HUD spokesman Brian Gillen said the information Tracy provided clarified the facts and was sufficient to terminate HUD's suspension.

"I'm the type of person that cannot be labeled as a thief or a liar because that I am not. It really weighed on me. It was really hard for me to accept that. So, I set out to prove myself," Tracy said.

Similar charges against Faulkner were dismissed at a preliminary hearing in Middletown Municipal Court, according to a court transcript obtained by The Enquirer. A judge said whatever happened wasn't criminal.

The hearing was set to determine if there was enough evidence to send the case to a Butler County grand jury for indictment. The theft charges could have put Faulkner in prison for up to 2½ years.

Faulkner, a longtime real estate agent, faced two felony theft charges for allegedly collecting $7,386 in Section 8 rent to which he wasn't entitled.

In one incident, the housing agency had recouped the alleged misappropriated money from Faulkner's Section 8 monthly rent check. The agency returned some of it to Faulkner after he complained. Police then charged him with stealing the same money.

"They give me the money and turn around and get me for fraud," Faulkner said.
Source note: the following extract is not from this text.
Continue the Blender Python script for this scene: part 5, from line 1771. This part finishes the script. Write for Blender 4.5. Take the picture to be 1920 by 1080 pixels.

Middletown Municipal Judge Mark Wall threw out the charges this year on Jan. 14, saying there wasn't probable cause to make him believe that Faulkner had committed any crimes.

"I've got an obligation to look at the evidence," Wall said, according to a transcript of the court hearing. "You're accusing him of basically stealing this money. It may be a breach of contract. There are other remedies here."

"It seems pretty clear they are trying to get rid of the housing by prosecuting these landlords on matters that are civil in nature, not criminal," said Faulkner's attorney, Charlie Rittgers.

Landen said city officials were only trying to enforce agency rules.

"If a landlord violates the rules, we are going to pursue the necessary remedies against that landlord. It's that simple. It's a program that is run under sets of rules. Those rules are to be enforced," Landen said. "We don't want landlords involved who have attempted to manipulate the system or attempted in some way to defraud the system."

HUD scrutinizing Middletown housing

The Middletown Public Housing Agency has been under HUD's microscope for at least a year, according to documents obtained by The Enquirer.

The federal agency notified the Middletown Public Housing Agency in May 2013 that it was being investigated for possible civil rights violations. That investigation is ongoing while HUD attempts to strike a deal with Middletown to turn over its vouchers to Butler and Warren metropolitan housing authorities.

HUD spokesman Brian Gillen said the investigation was sparked by Middletown's plan to reduce the number of housing vouchers. "The circumstances surrounding the specifics of (Middletown's) plan raised fair-housing concerns," he said.

Butler and Warren counties' housing agencies have expressed interest in absorbing Middletown's vouchers.

Phyllis Hitte, executive director of Butler Metropolitan Housing Authority, said HUD asked the two agencies if they would be interested in taking on Middletown's vouchers.

If that occurs, it remains to be seen whether Middletown would reach its goal of reducing hotspots of Section 8.

"This is a choice program. We can't make them go any place. If Middletown is where they choose to live, they can still live there," Landen said.